DATA LINES:
╔══

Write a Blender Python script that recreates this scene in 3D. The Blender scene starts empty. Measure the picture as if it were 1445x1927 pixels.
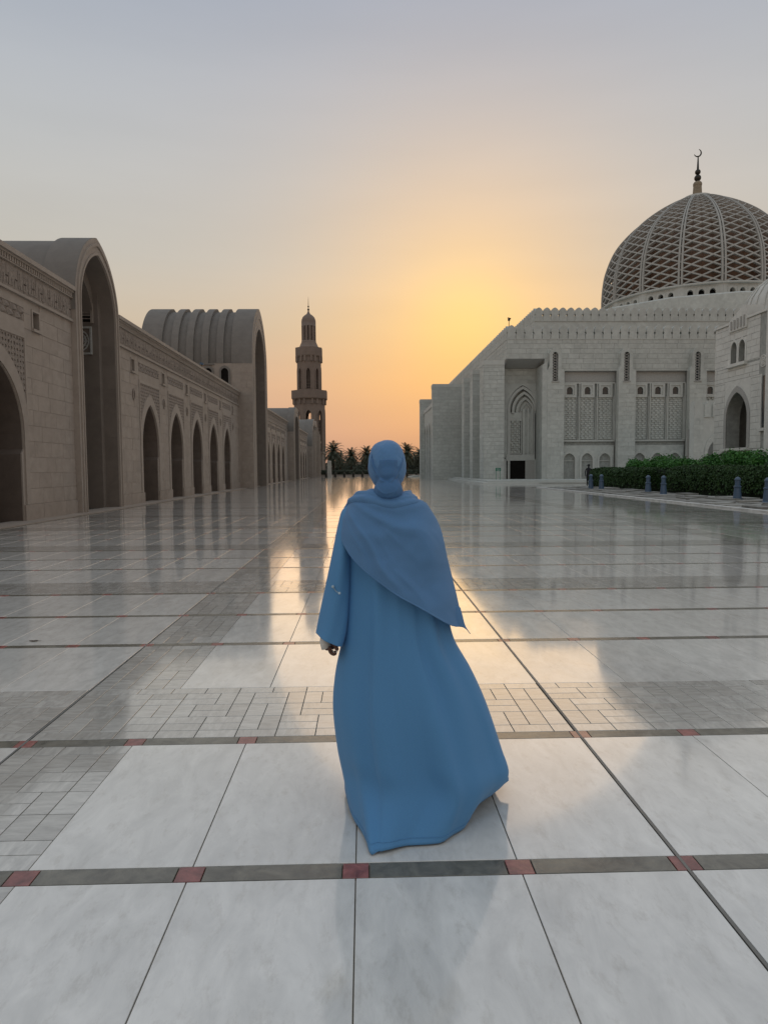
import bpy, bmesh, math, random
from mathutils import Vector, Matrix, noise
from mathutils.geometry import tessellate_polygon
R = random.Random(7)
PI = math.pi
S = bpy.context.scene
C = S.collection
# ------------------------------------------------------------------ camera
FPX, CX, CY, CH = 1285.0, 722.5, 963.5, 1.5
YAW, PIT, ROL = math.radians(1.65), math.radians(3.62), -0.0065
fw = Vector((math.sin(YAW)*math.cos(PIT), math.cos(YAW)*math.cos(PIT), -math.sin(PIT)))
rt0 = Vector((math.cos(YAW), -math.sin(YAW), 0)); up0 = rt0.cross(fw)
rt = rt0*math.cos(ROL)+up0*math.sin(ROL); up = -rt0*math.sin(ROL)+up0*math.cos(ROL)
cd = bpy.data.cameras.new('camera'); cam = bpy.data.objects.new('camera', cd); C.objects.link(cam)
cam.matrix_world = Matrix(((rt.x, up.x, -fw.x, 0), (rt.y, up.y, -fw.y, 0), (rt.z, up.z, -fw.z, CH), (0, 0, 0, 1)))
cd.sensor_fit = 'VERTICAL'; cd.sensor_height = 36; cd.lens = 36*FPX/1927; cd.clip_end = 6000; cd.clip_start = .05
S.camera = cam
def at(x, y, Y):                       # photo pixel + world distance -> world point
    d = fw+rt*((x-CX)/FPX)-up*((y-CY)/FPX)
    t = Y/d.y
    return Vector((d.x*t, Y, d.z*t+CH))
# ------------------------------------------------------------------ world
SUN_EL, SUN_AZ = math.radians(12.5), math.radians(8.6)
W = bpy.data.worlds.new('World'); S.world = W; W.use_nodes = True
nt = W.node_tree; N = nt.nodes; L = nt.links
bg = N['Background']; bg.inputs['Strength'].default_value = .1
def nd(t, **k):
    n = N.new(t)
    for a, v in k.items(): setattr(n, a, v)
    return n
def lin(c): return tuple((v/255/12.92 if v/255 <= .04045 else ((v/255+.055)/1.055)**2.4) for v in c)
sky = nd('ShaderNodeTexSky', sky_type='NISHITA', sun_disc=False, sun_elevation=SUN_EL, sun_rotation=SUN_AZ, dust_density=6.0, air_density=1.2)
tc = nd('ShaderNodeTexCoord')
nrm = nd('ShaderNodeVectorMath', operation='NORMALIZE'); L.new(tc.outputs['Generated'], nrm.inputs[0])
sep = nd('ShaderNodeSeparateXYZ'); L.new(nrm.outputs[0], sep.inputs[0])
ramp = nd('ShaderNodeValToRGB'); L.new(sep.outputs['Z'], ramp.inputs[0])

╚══

TASK TO COMPLETE: Without including any pictures, print all of the material exactly as given.

ANSWER TO THIS PROBLEM:
Write a Blender Python script that recreates this scene in 3D. The Blender scene starts empty. Measure the picture as if it were 1445x1927 pixels.
import bpy, bmesh, math, random
from mathutils import Vector, Matrix, noise
from mathutils.geometry import tessellate_polygon
R = random.Random(7)
PI = math.pi
S = bpy.context.scene
C = S.collection
# ------------------------------------------------------------------ camera
FPX, CX, CY, CH = 1285.0, 722.5, 963.5, 1.5
YAW, PIT, ROL = math.radians(1.65), math.radians(3.62), -0.0065
fw = Vector((math.sin(YAW)*math.cos(PIT), math.cos(YAW)*math.cos(PIT), -math.sin(PIT)))
rt0 = Vector((math.cos(YAW), -math.sin(YAW), 0)); up0 = rt0.cross(fw)
rt = rt0*math.cos(ROL)+up0*math.sin(ROL); up = -rt0*math.sin(ROL)+up0*math.cos(ROL)
cd = bpy.data.cameras.new('camera'); cam = bpy.data.objects.new('camera', cd); C.objects.link(cam)
cam.matrix_world = Matrix(((rt.x, up.x, -fw.x, 0), (rt.y, up.y, -fw.y, 0), (rt.z, up.z, -fw.z, CH), (0, 0, 0, 1)))
cd.sensor_fit = 'VERTICAL'; cd.sensor_height = 36; cd.lens = 36*FPX/1927; cd.clip_end = 6000; cd.clip_start = .05
S.camera = cam
def at(x, y, Y):                       # photo pixel + world distance -> world point
    d = fw+rt*((x-CX)/FPX)-up*((y-CY)/FPX)
    t = Y/d.y
    return Vector((d.x*t, Y, d.z*t+CH))
# ------------------------------------------------------------------ world
SUN_EL, SUN_AZ = math.radians(12.5), math.radians(8.6)
W = bpy.data.worlds.new('World'); S.world = W; W.use_nodes = True
nt = W.node_tree; N = nt.nodes; L = nt.links
bg = N['Background']; bg.inputs['Strength'].default_value = .1
def nd(t, **k):
    n = N.new(t)
    for a, v in k.items(): setattr(n, a, v)
    return n
def lin(c): return tuple((v/255/12.92 if v/255 <= .04045 else ((v/255+.055)/1.055)**2.4) for v in c)
sky = nd('ShaderNodeTexSky', sky_type='NISHITA', sun_disc=False, sun_elevation=SUN_EL, sun_rotation=SUN_AZ, dust_density=6.0, air_density=1.2)
tc = nd('ShaderNodeTexCoord')
nrm = nd('ShaderNodeVectorMath', operation='NORMALIZE'); L.new(tc.outputs['Generated'], nrm.inputs[0])
sep = nd('ShaderNodeSeparateXYZ'); L.new(nrm.outputs[0], sep.inputs[0])
ramp = nd('ShaderNodeValToRGB'); L.new(sep.outputs['Z'], ramp.inputs[0])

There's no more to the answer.